Tax Credits Succeed in Arizona

Published December 1, 2000

Thirty-four private tuition charities, supported by more than 30,000 people, donated $13.2 million to provide scholarships to nearly 7,000 Arizona students during the 1999-2000 school year.

There were just two such charities in 1996, reports Heritage Foundation education analyst Nina Shokraii Rees.

Most of Arizona’s tuition programs, according to Rees, offer parents only a partial scholarship towards the cost of private school tuition. Most of the scholarship recipients are from low- to moderate-income families.

The dramatic growth in the number of private scholarship organizations in Arizona is a direct consequence of pathbreaking legislation approved in 1997. The law provides a $500 state income tax credit for contributions to any private charity that uses the money to pay private school tuition for eligible students. Those charities must spend at least 90 percent of the contributions the receive on tuition assistance. The law also provided a $200 tax credit for donations made directly to public schools.

“The growing demand for private education in Arizona has led to a school boom,” notes Rees, pointing to a new Catholic school being built in Mesa and several other schools whose doors have been kept open by the tax credit.

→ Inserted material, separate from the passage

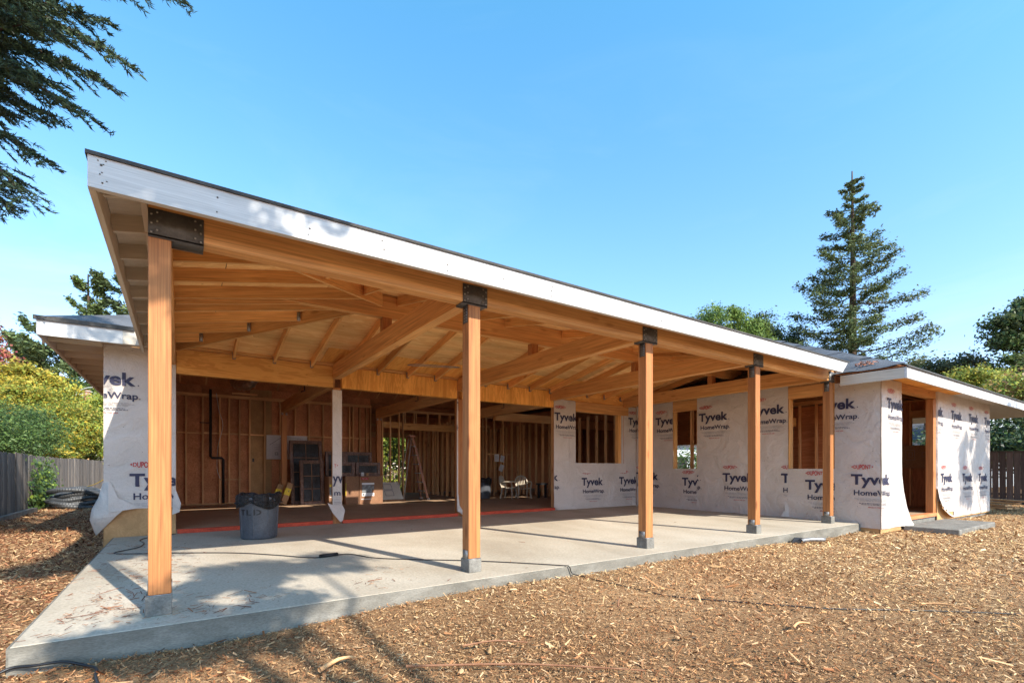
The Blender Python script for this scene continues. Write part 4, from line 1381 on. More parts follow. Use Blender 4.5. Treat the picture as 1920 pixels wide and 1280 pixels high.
# plan sheet on the back wall
ps = bx('plan_sheet', 2.14, 3.28, BY - .160, BY - .150, 1.36, 2.08, 'paper', None, axis='x')
tag(ps, 'white drawing sheet with a sloping roof line pinned to the studs', 'drawing')
seg_ = lambda x0, y0, x1, y1, w: ([(x0, y0), (x1, y1), (x1, y1 + w), (x0, y0 + w)], [[0, 1, 2, 3]], 3)
put_print('printed_plan', [seg_(.08, .42, .42, .66, .012), seg_(.42, .66, .95, .64, .005)] + frame_print(.17, .6, .08, .46, .006, 2) + frame_print(.22, .32, .12, .22, .03, 2) + frame_print(.85, 1.0, .45, .62, .006, 2) +
          [seg_(.2, .26 + .05 * k, .5, .255 + .05 * k, .005) for k in range(4)], (2.14, BY - .163, 1.36), (1, 0, 0), (0, 0, 1), (0, 1.14, 0, .72), ps)
# pale panel box right of the cartons
t = thing('panel_box', 'pale flat panel box tilted on the floor right of the cartons', 'box', (5.5, 14.9, FZ))
Rp = Matrix.Translation((5.45, 14.8, FZ + .05)) @ Matrix.Rotation(-.75, 4, 'X')
link('panel', box_mesh(.85, .06, .70, 'cream_panel', .008), t, None, Rp @ Matrix.Translation((0, 0, .35)))
for z0, z1 in ((.12, .34), (.37, .6)):
    for a, b, c, d in ((-.12, .16, z0, z0 + .012), (-.12, .16, z1 - .012, z1), (-.12, -.108, z0, z1), (.148, .16, z0, z1)):
        link('outline', box_mesh(b - a, .004, d - c, 'darkink', 0), t, None, Rp @ Matrix.Translation(((a + b) / 2, -.033, (c + d) / 2)))
link('base', box_mesh(.95, .5, .04, 'cardboard_dark', .004), t, None, Matrix.Translation((5.45, 14.95, FZ + .02)))

# step ladder
t = thing('step_ladder', 'tall step ladder standing in the inner doorway', 'ladder', (6.55, 15.0, FZ))
def ladder(x0, y0):
    top = Vector((x0 - .30, y0 + .15, 2.12))
    for s in (-.24, .24):
        a = Vector((x0 + .1, y0 + s * 1.2, FZ))
        b = Vector((top.x, top.y + s * .5, top.z))
        lumber('rail', a, b, .03, .07, 'ladder', t)
        a2 = Vector((x0 - .75, y0 + s * 1.25, FZ))
        lumber('rear_rail', a2, b - Vector((.05, 0, .05)), .02, .04, 'alu', t)
        bx('foot', a.x - .05, a.x + .05, a.y - .03, a.y + .03, FZ - .001, FZ + .05, 'alu', t)
    for k in range(6):
        f = (k + 1) / 7
        c = Vector((x0 + .1, y0, FZ)).lerp(top, f)
        w = .27 * (1 - f * .45)
        bx('step', c.x - .07, c.x + .03, c.y - w, c.y + w, c.z - .03, c.z, 'alu', t, axis='y')
        lumber('brace', (c.x - .0, c.y - w, c.z - .02), (c.x + .09, c.y - w * .9, c.z - .12), .015, .02, 'alu', t)
    bx('top_cap', top.x - .12, top.x + .08, top.y - .14, top.y + .14, top.z, top.z + .05, 'ladder', t, axis='y')
ladder(6.62, 15.05)

# resin garden chairs
def resin_chair(label, loc, rz):
    t = thing('garden_chair', label, 'chair', loc, 'two resin garden chairs side by side')
    B = Matrix.Translation(loc) @ Matrix.Rotation(rz, 4, 'Z') @ Matrix.Scale(.86, 4)
    def pt(x, y, z):
        return B @ Vector((x, y, z))
    def tb(nm, pts, r, seg=8):
        tube(nm, [pt(*p) for p in smooth_path(pts, 4)], r, 'chair', t, seg)
    for s in (-1, 1):
        tb('leg', [(s * .27, -.24, 0), (s * .24, -.22, .22), (s * .24, -.20, .42)], .024)
        tb('leg', [(s * .25, .27, 0), (s * .22, .23, .22), (s * .21, .20, .42)], .024)
        tb('armrest', [(s * .25, -.22, .40), (s * .28, -.22, .60), (s * .28, -.10, .655), (s * .27, .10, .65), (s * .22, .24, .62)], .022)
    # seat
    vs, fs = [], []
    n = 8
    for i in range(n + 1):
        for j in range(n + 1):
            u, v = i / n, j / n
            vs.append(pt((u - .5) * .48, -.24 + v * .46, .43 - .03 * math.sin(math.pi * u) - .015 * v))
    m = len(vs)
    vs += [v - Vector((0, 0, .022)) for v in vs]
    for i in range(n):
        for j in range(n):
            a = i * (n + 1) + j
            fs.append([a, a + n + 1, a + n + 2, a + 1])
            fs.append([m + a + 1, m + a + n + 2, m + a + n + 1, m + a])
    for i in range(n):
        for a, b in ((i * (n + 1), (i + 1) * (n + 1)), (i * (n + 1) + n, (i + 1) * (n + 1) + n), (i, i + 1), (n * (n + 1) + i, n * (n + 1) + i + 1)):
            fs.append([a, b, m + b, m + a])
    from_py('seat', vs, fs, 'chair', t, smooth=False)
    tb('back_frame', [(-.22, .22, .42), (-.24, .30, .66), (-.17, .34, .82), (0, .35, .88), (.17, .34, .82), (.24, .30, .66), (.22, .22, .42)], .024)
    for k in range(5):
        x = -.13 + .065 * k
        tb('slat', [(x * .8, .23, .43), (x, .30, .66), (x * .9, .34, .855 - abs(x) * .35)], .015, 6)
    tb('back_rail', [(-.22, .26, .55), (0, .30, .56), (.22, .26, .55)], .016, 6)
    return t
resin_chair('left resin garden chair, turned towards the patio, in the dim right room', (9.28, 13.85, FZ), math.radians(35))
resin_chair('right resin garden chair of the pair, its back to the studs', (9.66, 13.55, FZ), math.radians(-20))
# papers pinned to the studs
for k, (x, z, w, h, a, lab) in enumerate(((9.76, 1.34, .20, .28, 0, 'square notice pinned to the studs above the bin and chairs'), (10.02, 1.33, .17, .24, .2, 'notice hanging askew beside the square one'), (9.98, .98, .17, .25, .35, 'lowest pinned notice, hanging above the left chair'))):
    o = link('notice', box_mesh(w, .004, h, 'paper', 0), None, None, Matrix.Translation((x + w / 2, PY - .012, z + h / 2)) @ Matrix.Rotation(a, 4, 'Y'))
    tag(o, lab, 'paper', 'notices pinned to the studs')
    put_print('printed_lines', [R_(.03, w - .03, .05 + .04 * i, .056 + .04 * i, 3) for i in range(int(h / .045) - 1)], (x, PY - .016, z), (1, 0, 0), (0, 0, 1), (0, w, 0, h), o)
tg = thing('work_trestle', 'dark low trestle beside the right garden chair', 'trestle', (10.35, 13.5, FZ))
for x in (10.2, 10.5):
    bx('leg', x, x + .06, 13.4, 13.46, FZ, .52, 'black', tg)
bx('bar', 10.15, 10.6, 13.39, 13.47, .521, .58, 'black', tg)

# extension cord
cd = [(-.05, 9.78), (-.36, 9.54), (-.49, 9.21), (-.42, 8.78), (-.47, 8.36), (-.68, 7.94), (-.06, 7.57), (.58, 7.14), (1.0, 6.66), (1.35, 6.21), (1.74, 6.26), (1.93, 5.81), (2.26, 5.46), (2.73, 5.06), (3.14, 4.63), (3.50, 4.18)]
cord_pts = [(x, y, .009) for x, y in cd] + [(3.56, 4.12, .0), (3.60, 4.11, -.08)]
for x, y in [(3.68, 4.0), (3.71, 3.75), (3.81, 3.47), (3.95, 3.06), (4.3, 2.61), (4.59, 2.27), (4.84, 2.02), (5.39, 1.64), (5.71, 1.36), (6.1, .95)]:
    cord_pts.append((x, y, float(gz(x, y)) + .012))
t = thing('extension_cord', 'dark extension cord trailing across the slab and over the wood chips', 'cord', (1.7, 6.2, 0))
tube('cord', smooth_path(cord_pts, 6), .0058, 'black', t, 6)
tube('plug', [(1.40, 6.20, .022), (1.52, 6.21, .024), (1.62, 6.24, .022)], .022, 'black', t, 8)
bw = [(-1.2, 3.9), (-.95, 4.06), (-.84, 4.12), (-.73, 4.09), (-.6, 4.07), (-.49, 4.02), (-.42, 3.9), (-.41, 3.77), (-.38, 3.6)]
o = tube('loose_wire', smooth_path([(x, y, float(gz(x, y)) + (.06 if 1 < i < 5 else .03)) for i, (x, y) in enumerate(bw)], 5), .009, 'black', None, 6)
tag(o, 'stiff dark wire arching out of the chips at the slab corner', 'wire')
# grey hose end against the slab
t = thing('hose_end', 'short grey hose end with a dark flap lying against the slab edge', 'hose', (8.6, 3.95, -.13))
tube('hose', smooth_path([(8.40, 3.97, -.10), (8.6, 3.93, -.09), (8.88, 3.82, -.10)], 5), .035, 'galv', t, 10)
from_py('flap', [(8.22, 4.02, -.12), (8.38, 4.06, -.05), (8.52, 4.0, -.06), (8.45, 3.90, -.12), (8.3, 4.1, -.13), (8.52, 4.1, -.13)], [[0, 1, 2, 3], [1, 0, 4], [2, 1, 4, 5]], 'black', t)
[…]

Concern remains over whether a state tax credit can ultimately raise enough scholarship money to provide a real competitive alternative to the public schools. According to Mary Gifford of the Goldwater Institute’s Center for Market-Based Education, less than 15 percent of Arizona’s taxpayers have a tax liability greater than $750, which is just $50 more than the maximum tax credit a person would claim to take advantage of both the public ($200) and private ($500) school tax credits.